Alabama went into Athens a decided underdog against #3 ranked Georgia and stunned everyone with a 31-0 blowout in the first half.  The defense took the second half off, giving up 30 points — it would have been 31 had Georgia not gone for and missed a 2-point conversion.  Thankfully, the offense managed to add another 10 and hold on.

The AP’s Paul Newberry, who either didn’t watch the game or only cared about the outcome rather than the process, saw it much differently than this Alabama fan.

Alabama head coach Nick Saban gestures to the fans as he leaves the field after defeating Georgia 41-30 in an NCAA college football game in Athens, Ga., Saturday, Sept. 27, 2008. (AP Photo/John Bazemore) Forget the blackout. This was an early knockout. Backed by a dominant defense and John Parker Wilson’s accurate passing, No. 8 Alabama raced to a stunning 31-point lead by halftime against self-destructing Georgia and held on to beat the third-ranked Bulldogs 41-30 Saturday night, establishing Nick Saban’s team as a national championship contender in his second season.


Alabama (5-0, 2-0) is poised to move up at least three or four spots when the new poll comes out Sunday, and the Tide certainly looked as impressive as anyone all year in winning decisively on the road against a team that started the season at the top of the heap.

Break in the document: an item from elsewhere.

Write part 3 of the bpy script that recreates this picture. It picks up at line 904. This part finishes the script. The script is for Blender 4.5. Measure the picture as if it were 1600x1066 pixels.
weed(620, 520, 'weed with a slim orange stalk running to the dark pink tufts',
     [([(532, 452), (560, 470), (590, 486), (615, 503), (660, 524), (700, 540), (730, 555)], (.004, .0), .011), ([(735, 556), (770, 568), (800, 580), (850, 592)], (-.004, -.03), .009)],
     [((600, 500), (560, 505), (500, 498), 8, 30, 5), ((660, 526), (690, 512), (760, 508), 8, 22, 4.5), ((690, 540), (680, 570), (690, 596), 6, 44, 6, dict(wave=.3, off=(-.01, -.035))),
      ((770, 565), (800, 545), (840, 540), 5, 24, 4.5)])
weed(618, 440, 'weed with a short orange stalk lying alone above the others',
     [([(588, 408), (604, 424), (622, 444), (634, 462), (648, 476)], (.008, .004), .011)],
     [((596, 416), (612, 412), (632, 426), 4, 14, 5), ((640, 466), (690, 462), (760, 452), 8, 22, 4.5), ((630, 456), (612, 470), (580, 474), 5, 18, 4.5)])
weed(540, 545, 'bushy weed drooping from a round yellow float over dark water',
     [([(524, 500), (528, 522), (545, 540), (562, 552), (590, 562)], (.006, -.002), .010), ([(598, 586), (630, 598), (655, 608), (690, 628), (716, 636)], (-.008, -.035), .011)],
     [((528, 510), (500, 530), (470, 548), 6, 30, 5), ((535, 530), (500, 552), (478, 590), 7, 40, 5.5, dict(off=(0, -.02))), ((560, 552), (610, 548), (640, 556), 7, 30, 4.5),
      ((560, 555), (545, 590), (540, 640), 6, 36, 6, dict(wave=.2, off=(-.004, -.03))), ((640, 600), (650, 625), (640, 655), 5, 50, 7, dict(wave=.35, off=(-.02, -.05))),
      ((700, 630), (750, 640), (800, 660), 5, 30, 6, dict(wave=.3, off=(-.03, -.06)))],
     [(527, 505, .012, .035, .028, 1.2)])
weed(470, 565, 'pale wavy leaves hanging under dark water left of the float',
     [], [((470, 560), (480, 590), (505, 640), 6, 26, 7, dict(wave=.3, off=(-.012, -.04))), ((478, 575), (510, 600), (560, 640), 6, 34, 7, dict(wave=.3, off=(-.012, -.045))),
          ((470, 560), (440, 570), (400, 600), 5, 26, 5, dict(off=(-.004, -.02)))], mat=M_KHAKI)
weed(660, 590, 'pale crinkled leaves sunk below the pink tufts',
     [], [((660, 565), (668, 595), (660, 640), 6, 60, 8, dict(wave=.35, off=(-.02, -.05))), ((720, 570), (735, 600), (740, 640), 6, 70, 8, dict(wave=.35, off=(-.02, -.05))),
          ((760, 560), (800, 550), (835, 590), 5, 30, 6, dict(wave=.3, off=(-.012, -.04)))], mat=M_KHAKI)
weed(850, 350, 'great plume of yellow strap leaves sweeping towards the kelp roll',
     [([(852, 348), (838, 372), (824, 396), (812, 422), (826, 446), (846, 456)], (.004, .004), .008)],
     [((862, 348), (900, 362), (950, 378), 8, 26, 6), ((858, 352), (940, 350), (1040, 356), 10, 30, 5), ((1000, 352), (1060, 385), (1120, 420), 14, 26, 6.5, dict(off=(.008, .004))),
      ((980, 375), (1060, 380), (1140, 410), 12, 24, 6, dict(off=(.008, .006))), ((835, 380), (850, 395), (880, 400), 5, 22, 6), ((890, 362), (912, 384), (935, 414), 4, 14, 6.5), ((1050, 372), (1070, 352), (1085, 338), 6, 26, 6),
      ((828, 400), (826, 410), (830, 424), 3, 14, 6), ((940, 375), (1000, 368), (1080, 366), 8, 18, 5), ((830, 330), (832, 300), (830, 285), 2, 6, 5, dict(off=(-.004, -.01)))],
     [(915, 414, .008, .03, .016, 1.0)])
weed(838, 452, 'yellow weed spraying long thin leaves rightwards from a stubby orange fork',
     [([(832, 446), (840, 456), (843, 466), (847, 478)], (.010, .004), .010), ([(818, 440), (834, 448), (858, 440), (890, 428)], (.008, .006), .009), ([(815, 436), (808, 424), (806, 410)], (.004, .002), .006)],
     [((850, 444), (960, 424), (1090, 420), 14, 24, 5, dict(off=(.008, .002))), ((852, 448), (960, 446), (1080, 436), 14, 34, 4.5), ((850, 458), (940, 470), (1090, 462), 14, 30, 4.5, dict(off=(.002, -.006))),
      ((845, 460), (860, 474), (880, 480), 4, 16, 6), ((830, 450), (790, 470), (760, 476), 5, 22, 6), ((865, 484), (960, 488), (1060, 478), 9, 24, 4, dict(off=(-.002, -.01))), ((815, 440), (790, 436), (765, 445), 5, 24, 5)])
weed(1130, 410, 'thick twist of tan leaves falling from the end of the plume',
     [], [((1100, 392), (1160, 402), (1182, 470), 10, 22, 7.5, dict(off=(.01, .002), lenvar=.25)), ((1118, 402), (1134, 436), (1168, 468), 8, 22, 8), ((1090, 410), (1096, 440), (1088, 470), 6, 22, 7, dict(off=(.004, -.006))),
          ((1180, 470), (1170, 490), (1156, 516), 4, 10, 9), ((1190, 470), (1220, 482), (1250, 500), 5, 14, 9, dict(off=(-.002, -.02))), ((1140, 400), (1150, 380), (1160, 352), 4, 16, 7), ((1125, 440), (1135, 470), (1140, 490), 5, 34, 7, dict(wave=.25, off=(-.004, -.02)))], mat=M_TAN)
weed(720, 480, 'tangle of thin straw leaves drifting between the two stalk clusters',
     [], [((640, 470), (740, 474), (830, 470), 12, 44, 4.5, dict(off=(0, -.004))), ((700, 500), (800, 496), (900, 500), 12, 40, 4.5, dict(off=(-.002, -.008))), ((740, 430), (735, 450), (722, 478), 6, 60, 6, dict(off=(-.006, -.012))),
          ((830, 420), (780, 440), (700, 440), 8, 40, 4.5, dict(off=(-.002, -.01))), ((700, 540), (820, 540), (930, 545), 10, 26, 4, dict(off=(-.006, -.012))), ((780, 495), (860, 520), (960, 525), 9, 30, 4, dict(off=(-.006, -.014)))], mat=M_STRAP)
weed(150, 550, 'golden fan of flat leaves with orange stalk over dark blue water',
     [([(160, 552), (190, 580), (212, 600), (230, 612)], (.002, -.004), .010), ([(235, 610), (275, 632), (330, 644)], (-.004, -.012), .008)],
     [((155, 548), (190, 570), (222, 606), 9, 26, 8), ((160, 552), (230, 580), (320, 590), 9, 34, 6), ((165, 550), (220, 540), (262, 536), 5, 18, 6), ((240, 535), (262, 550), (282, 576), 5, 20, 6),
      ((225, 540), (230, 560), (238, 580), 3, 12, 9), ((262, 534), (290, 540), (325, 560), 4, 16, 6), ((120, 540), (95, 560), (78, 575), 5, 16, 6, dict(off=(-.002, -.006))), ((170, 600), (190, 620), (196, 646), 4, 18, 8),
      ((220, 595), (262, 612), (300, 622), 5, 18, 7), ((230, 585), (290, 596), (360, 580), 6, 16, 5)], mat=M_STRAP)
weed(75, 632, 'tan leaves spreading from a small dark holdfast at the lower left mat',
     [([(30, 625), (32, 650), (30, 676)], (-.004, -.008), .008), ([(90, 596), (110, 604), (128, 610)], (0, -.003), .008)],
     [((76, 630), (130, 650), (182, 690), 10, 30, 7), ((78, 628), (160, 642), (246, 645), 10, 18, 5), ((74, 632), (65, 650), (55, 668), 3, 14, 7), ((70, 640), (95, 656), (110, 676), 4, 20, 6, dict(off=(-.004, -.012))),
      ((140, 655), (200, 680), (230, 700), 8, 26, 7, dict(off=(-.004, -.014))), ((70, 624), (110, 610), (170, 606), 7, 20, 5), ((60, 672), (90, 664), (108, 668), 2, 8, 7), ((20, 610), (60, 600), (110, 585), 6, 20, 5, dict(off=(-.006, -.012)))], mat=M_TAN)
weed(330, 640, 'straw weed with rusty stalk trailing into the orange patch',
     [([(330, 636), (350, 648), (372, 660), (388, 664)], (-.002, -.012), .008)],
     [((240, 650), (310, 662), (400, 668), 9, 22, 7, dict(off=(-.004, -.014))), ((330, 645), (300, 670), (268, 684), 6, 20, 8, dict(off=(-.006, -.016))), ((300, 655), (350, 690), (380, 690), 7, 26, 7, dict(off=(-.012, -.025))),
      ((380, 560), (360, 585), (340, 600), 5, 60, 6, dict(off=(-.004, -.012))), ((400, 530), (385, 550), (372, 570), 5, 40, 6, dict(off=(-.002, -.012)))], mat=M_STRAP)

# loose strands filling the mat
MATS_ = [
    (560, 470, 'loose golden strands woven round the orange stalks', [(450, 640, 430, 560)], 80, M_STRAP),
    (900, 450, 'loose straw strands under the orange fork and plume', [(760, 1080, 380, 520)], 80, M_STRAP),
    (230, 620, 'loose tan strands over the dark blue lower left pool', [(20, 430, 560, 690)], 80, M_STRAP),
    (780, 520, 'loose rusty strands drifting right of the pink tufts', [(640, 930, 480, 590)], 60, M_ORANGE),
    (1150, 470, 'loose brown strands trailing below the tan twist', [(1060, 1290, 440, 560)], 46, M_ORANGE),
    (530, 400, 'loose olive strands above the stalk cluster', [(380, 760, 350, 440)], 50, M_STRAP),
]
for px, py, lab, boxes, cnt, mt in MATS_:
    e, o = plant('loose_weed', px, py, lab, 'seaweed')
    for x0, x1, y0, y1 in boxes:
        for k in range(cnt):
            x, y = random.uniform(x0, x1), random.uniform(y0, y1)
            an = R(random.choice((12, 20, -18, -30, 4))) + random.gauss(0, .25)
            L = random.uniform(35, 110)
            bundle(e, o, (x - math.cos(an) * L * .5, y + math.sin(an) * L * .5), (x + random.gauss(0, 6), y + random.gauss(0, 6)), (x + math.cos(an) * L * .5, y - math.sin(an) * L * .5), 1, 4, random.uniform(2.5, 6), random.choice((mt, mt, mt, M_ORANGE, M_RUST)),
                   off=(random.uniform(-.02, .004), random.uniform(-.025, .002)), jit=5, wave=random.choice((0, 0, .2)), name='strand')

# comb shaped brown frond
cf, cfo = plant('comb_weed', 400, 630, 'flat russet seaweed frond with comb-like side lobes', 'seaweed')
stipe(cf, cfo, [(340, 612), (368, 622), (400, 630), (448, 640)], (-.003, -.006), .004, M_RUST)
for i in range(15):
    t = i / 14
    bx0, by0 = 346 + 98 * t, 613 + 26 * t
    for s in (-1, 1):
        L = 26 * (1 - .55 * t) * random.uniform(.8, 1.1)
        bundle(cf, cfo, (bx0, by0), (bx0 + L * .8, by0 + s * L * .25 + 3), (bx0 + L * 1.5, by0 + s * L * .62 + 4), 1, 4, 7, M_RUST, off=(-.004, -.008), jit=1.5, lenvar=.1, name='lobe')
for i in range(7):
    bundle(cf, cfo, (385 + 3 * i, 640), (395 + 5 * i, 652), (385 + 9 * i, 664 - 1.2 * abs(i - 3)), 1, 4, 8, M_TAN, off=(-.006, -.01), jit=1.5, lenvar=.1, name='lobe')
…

Wilson went 13-of-16 passing for 205 yards and a touchdown, while Glenn Coffee ran for two scores in a game that wasn’t nearly as close as the final score. Georgia scored two touchdowns in the waning minutes.

Not even the most optimistic Alabama fan could have expected Saban, who won a national championship at LSU, to turn the Tide so quickly. This again looks like a program more in keeping with the tradition of Bear Bryant, not Saban predecessor Mike Shula.

Looking for a motivational edge, Georgia came out wearing black jerseys, and most of its fans at 92,000-seat Sanford Stadium also took part in the “blackout.” But the biggest cheers came from the white-clad Alabamians sprinkled throughout the massive stands.

Georgia showed some disturbing tendencies even while winning its first four games, and those sure came back to bite the Bulldogs. They were flagged twice in the opening half for roughing the passer, crucial but familiar mistakes for a team that already was the most penalized in the SEC. Also, an offensive line featuring two freshman and two sophomores was no match for Alabama’s massive front led by 365-pound Terrence Cody.

Knowshon Moreno got only nine carries for 34 yards, and quarterback Matthew Stafford spent much of the game running for his life as Georgia’s 11-game winning streak ended.

The Bulldogs actually made Alabama a little nervous in the opening minute of the fourth quarter, closing to 31-17 on Prince Miller’s 92-yard punt return. But the Tide calmly wrapped it up on the next possession, driving 51 yards in eight plays for Leigh Tiffin’s second field goal.

Oddly, both Newberry and the ESPN game announcers repeatedly refer to an early pass interference call on Georgia as a critical play in the game.  In reality, that “mistake” was absolutely the right move on the part of the Georgia defender, saving a sure touchdown and forcing Alabama to drive fifteen yards to achieve a result they would otherwise have had easily.

I’m obviously thrilled by the outcome.  After the season opening win, also in Georgia, against then-highly ranked Clemson, I thought this team had a chance to knock off the Bulldogs.  I had no idea, though, that they’d dominate them so thoroughly in the first half.

My only fear is that the second half letdown bodes ill for the team’s ability to focus against some of their lesser opponents in upcoming weeks.  In college, which lacks a playoff system, you can’t have a bad week if you want a shot at a national championship.